Given my statement in my previous blog, sometimes I wonder if I should be challenged of by the idea of "Let's See YOU Do Better."
The fact is that I have a call center job that works most weekday evenings and the weekends. As such, I can't join any stage production without requesting a week's time off and given the job's vagaries, that is a luxury I simply can't afford. The funny thing was I was invited to participate by the owner of the old Maverick's store, but I was in no mood to play an extra in yet another copy of George Romero's Night of the Living Dead. Now, if that guy had the ambition to try his hand at something similar to Jeff Smith's Clerks, I would love to try my hand at that.
As for play writing, I have always been intimidated by the idea of writing dialogue. I don't know how good writers can do it creating the words of people and make them sound human and real in some emotional sense. I can formulate plots and general characters to some degree, but I don't feel capable of pulling all the elements together for a real story.

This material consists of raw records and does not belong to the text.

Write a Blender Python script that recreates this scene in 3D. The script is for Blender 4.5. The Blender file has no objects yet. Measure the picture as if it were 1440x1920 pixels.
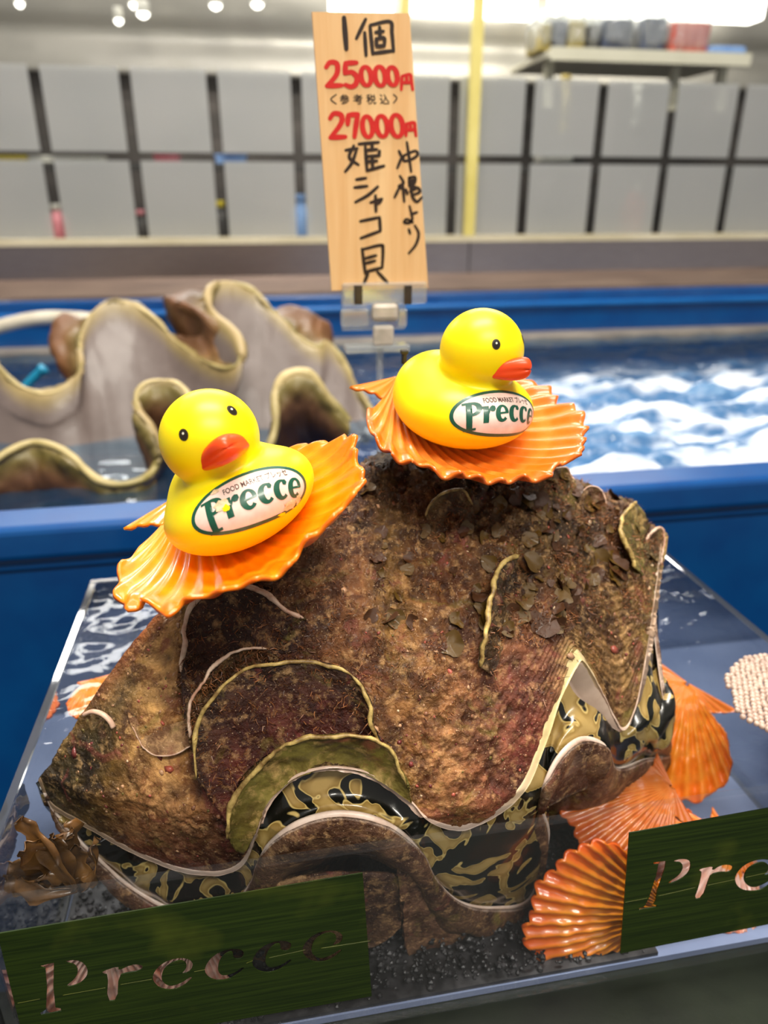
import bpy, bmesh, math, random
import numpy as np
from mathutils import Vector, Matrix
from mathutils.bvhtree import BVHTree
from mathutils.geometry import delaunay_2d_cdt

random.seed(7)
SC = bpy.context.scene
COL = SC.collection

# ------------------------------------------------------------------ camera, world, lights, exposure
F = 1380.0
PITCH = math.radians(23.0)
YAW = math.radians(-10.2)
CAM = np.array([0.0, 0.0, 0.25])
cd = bpy.data.cameras.new('camera')
cd.sensor_fit = 'HORIZONTAL'
cd.sensor_width = 36.0
cd.lens = 36.0 * F / 1440.0
cd.clip_start = 0.01
cd.clip_end = 50
cd.dof.use_dof = True
cd.dof.focus_distance = 0.315
cd.dof.aperture_fstop = 9.0
camo = bpy.data.objects.new('camera', cd)
COL.objects.link(camo)
camo.location = CAM
camo.rotation_euler = (math.pi / 2 - PITCH, 0, YAW)
SC.camera = camo

w = bpy.data.worlds.new('world')
SC.world = w
w.use_nodes = True
w.node_tree.nodes['Background'].inputs[0].default_value = (1.0, 0.95, 0.88, 1)
w.node_tree.nodes['Background'].inputs[1].default_value = 0.20

def area(name, loc, rot, sx, sy, power, color=(1, 0.93, 0.82)):
    l = bpy.data.lights.new(name, 'AREA')
    l.shape = 'RECTANGLE'
    l.size = sx
    l.size_y = sy
    l.energy = power
    l.color = color
    o = bpy.data.objects.new(name, l)
    COL.objects.link(o)
    o.location = loc
    o.rotation_euler = rot
    return o

# fluorescent ceiling fixtures of the shop, and the ones over the kitchen behind the glass
area('ceiling_lamp_over_display', (0.10, 0.42, 1.75), (0.0, 0, 0), 1.0, 0.30, 27)
area('ceiling_lamp_behind_viewer', (0.35, -0.9, 1.75), (0.0, 0, 0), 1.2, 0.30, 32)
area('ceiling_lamp_over_tank', (-0.2, 1.25, 1.55), (0.0, 0, 0), 2.2, 0.16, 5.5, (1, 0.96, 0.92))
area('ceiling_lamp_kitchen', (0.3, 2.55, 1.30), (0, 0, 0), 2.6, 0.45, 44, (1, 0.97, 0.93))

SC.view_settings.view_transform = 'Standard'
SC.view_settings.look = 'None'
SC.view_settings.exposure = 0.72
SC.view_settings.gamma = 1.0
SC.view_settings.use_curve_mapping = False
SC.cycles.transparent_max_bounces = 24

# ------------------------------------------------------------------ helpers: projection
def ray(px, py):
    x = (px - 720) / F
    y = -(py - 960) / F
    d = (x, math.cos(PITCH) + y * math.sin(PITCH), -math.sin(PITCH) + y * math.cos(PITCH))
    c, s = math.cos(YAW), math.sin(YAW)
    return np.array([c * d[0] - s * d[1], s * d[0] + c * d[1], d[2]])

def at_z(px, py, z):
    d = ray(px, py)
    return CAM + d * ((z - CAM[2]) / d[2])

def at_y(px, py, Y):
    d = ray(px, py)
    return CAM + d * (Y / d[1])

def at_d(px, py, dist):
    d = ray(px, py)
    return CAM + d / np.linalg.norm(d) * dist

def unit(v):
    v = np.asarray(v, float)
    return v / np.linalg.norm(v)
FWD = unit(ray(720, 960)); RIGHT = np.array([math.cos(YAW), math.sin(YAW), 0.0]); UPC = np.cross(RIGHT, FWD)

# ------------------------------------------------------------------ helpers: noise
def _hash(i, j, k, seed):
    h = (i * 374761393 + j * 668265263 + k * 2147483647 + seed * 974634777) & 0xFFFFFFFF
    h = ((h ^ (h >> 13)) * 1274126177) & 0xFFFFFFFF
    h = h ^ (h >> 16)
    return (h & 0xFFFF) / 65535.0

def vnoise(p, scale, seed=0):
    p = np.asarray(p, float) * scale
    i = np.floor(p).astype(np.int64)
    f = p - i
    u = f * f * (3 - 2 * f)
    r = 0
    for dx in (0, 1):
        for dy in (0, 1):
            for dz in (0, 1):
                wgt = (u[..., 0] if dx else 1 - u[..., 0]) * (u[..., 1] if dy else 1 - u[..., 1]) * (u[..., 2] if dz else 1 - u[..., 2])
                r = r + wgt * _hash(i[..., 0] + dx, i[..., 1] + dy, i[..., 2] + dz, seed)
    return r * 2 - 1

def fbm(p, scale, octv=4, seed=0, gain=0.5):
    a, r, s = 1.0, 0, scale
    for o in range(octv):
        r = r + a * vnoise(p, s, seed + o)
        a *= gain
        s *= 2.03
    return r

# ------------------------------------------------------------------ helpers: curves, grids
def crom(P, n):
    """Catmull-Rom resample of control points P (k,d) -> n points, uniform in index."""
    P = np.asarray(P, float)
    k = len(P)
    t = np.linspace(0, k - 1, n)
    i = np.minimum(t.astype(int), k - 2)
    f = (t - i)[:, None]
    p1, p2 = P[i], P[i + 1]
    p0 = np.where((i > 0)[:, None], P[np.maximum(i - 1, 0)], 2 * p1 - p2)
    p3 = np.where((i < k - 2)[:, None], P[np.minimum(i + 2, k - 1)], 2 * p2 - p1)
    return 0.5 * (2 * p1 + (p2 - p0) * f + (2 * p0 - 5 * p1 + 4 * p2 - p3) * f ** 2 + (3 * p1 - p0 - 3 * p2 + p3) * f ** 3)

def lin(P, n):
    """Resample by arc length, n points."""
    P = np.asarray(P, float)
    d = np.r_[0, np.cumsum(np.linalg.norm(np.diff(P, axis=0), axis=1))]
    t = np.linspace(0, d[-1], n)
    return np.stack([np.interp(t, d, P[:, c]) for c in range(P.shape[1])], 1)

def grid2(G, nu, nv):
    """bicubic resample of control grid G (a,b,d) -> (nu,nv,d)"""
    G = np.asarray(G, float)
    A = np.stack([crom(G[:, j], nu) for j in range(G.shape[1])], 1)
    return np.stack([crom(A[i], nv) for i in range(nu)], 0)

def grid_normals(V):
    du = np.gradient(V, axis=0)
    dv = np.gradient(V, axis=1)
    n = np.cross(du, dv)
    return n / (np.linalg.norm(n, axis=2, keepdims=True) + 1e-12)

def grid_faces(nu, nv, off=0, flip=False, wrap=False):
    f = []
    for i in range(nu if wrap else nu - 1):
        a0 = off + i * nv
        a1 = off + ((i + 1) % nu) * nv
        for j in range(nv - 1):
            q = (a0 + j, a1 + j, a1 + j + 1, a0 + j + 1)
            f.append(q[::-1] if flip else q)
    return f

def link(name, me, mat, parent=None, smooth=True):
    if mat is not None:
        me.materials.append(mat)
    o = bpy.data.objects.new(name, me)
    COL.objects.link(o)
    if smooth:
        me.polygons.foreach_set('use_smooth', [True] * len(me.polygons))
    if parent is not None:
        attach(o, parent)
    return o

def attach(o, parent):
    o.parent = parent
    M = Matrix.Identity(4)
    p = parent
    while p is not None:
        M = p.matrix_basis @ M if p.parent is None else p.matrix_parent_inverse @ p.matrix_basis @ M
        p = p.parent
    o.matrix_parent_inverse = M.inverted()

def mesh(name, V, Fc, mat, parent=None, smooth=True, colors=None):
    me = bpy.data.meshes.new(name)
    me.from_pydata([tuple(map(float, v)) for v in V], [], Fc)
    me.update()
    if colors is not None:
        ca = me.color_attributes.new('Col', 'FLOAT_COLOR', 'POINT')
        c = np.ones((len(V), 4), np.float32)
        c[:, :3] = colors
        ca.data.foreach_set('color', c.ravel())
    return link(name, me, mat, parent, smooth)

def sheet(name, V, mat, parent=None, thick=0.0012, colors=None, flip=False):
    """grid surface with real thickness, closed all round (V = outer layer)."""
    nu, nv = V.shape[:2]
    N = grid_normals(V) * (-1 if flip else 1)
    B = V - N * thick
    allv = np.concatenate([V.reshape(-1, 3), B.reshape(-1, 3)])
    n = nu * nv
    f = grid_faces(nu, nv, 0, flip) + grid_faces(nu, nv, n, not flip)
    def edge(idx):
        for a, b in zip(idx[:-1], idx[1:]):
            f.append((a, b, b + n, a + n))
    edge([i * nv for i in range(nu)])
    edge([i * nv + nv - 1 for i in range(nu)])
    edge(list(range(nv)))
    edge([(nu - 1) * nv + j for j in range(nv)])
    if colors is not None:
        c = colors.reshape(-1, 3)
        colors = np.concatenate([c, c])
    return mesh(name, allv, f, mat, parent, True, colors)

def tube_data(P, r, seg=8, off=0, flat=1.0):
    P = np.asarray(P, float)
    n = len(P)
    r = np.full(n, r) if np.isscalar(r) else np.asarray(r, float)
    T = np.gradient(P, axis=0)
    T /= np.linalg.norm(T, axis=1, keepdims=True) + 1e-12
    up = np.array([0, 0, 1.0]) if abs(T[0][2]) < 0.9 else np.array([0, 1.0, 0])
    V, Fc = [], []
    for i in range(n):
        a = np.cross(T[i], up)
        a /= np.linalg.norm(a) + 1e-12
        b = np.cross(a, T[i])
        up = b
        for k in range(seg):
            th = 2 * math.pi * k / seg
            V.append(P[i] + r[i] * (math.cos(th) * a + flat * math.sin(th) * b))
    for i in range(n - 1):
        for k in range(seg):
            k2 = (k + 1) % seg
            Fc.append((off + i * seg + k, off + i * seg + k2, off + (i + 1) * seg + k2, off + (i + 1) * seg + k))
    Fc.append(tuple(off + k for k in reversed(range(seg))))
    Fc.append(tuple(off + (n - 1) * seg + k for k in range(seg)))
    return V, Fc

def tube(name, P, r, mat, parent=None, seg=8, flat=1.0):
    V, Fc = tube_data(P, r, seg, 0, flat)
    return mesh(name, V, Fc, mat, parent)

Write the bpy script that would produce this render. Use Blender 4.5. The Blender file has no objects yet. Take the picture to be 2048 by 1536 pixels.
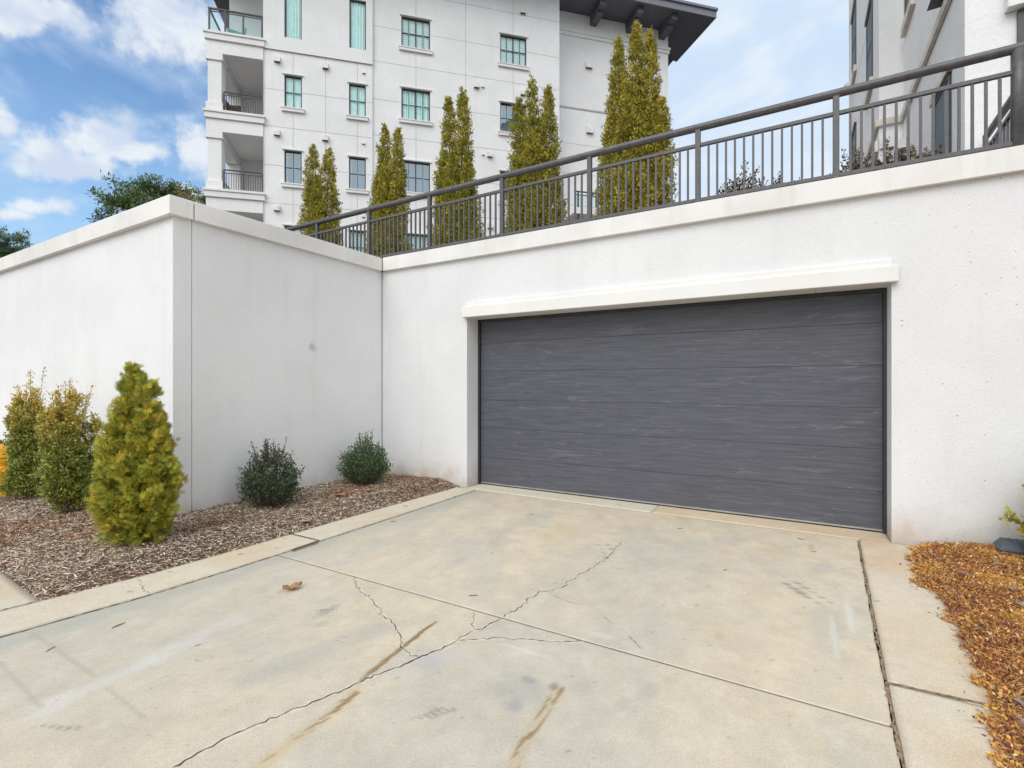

On other hand, I find George Lucas very inspirational for me as a narrative writer; if only that his dialogue, unassisted by Laurence Kasdan's rewrites, is so inept that I know I could do better. In fact, I've pondered how I could have rework Amidala and Anakin's dialogue in their final exchange in Star Wars: The Revenge of the Sith so much, I might post my musings later as a exercise. To that end, Plotbot is a real help.
As it is, the closest I have gotten to fiction writing is the hundreds of plot summaries I have written for the Internet Movie Database (You can see my newer ones here if you wish), but I don't if I can match up to Jason Rip or Jayson McDonald in that kind of talent.
Still, my netbook bag has 2-3 books on writing along with the hardware and I may just get the gumption to finally try to something more consistently worthwhile with my writing.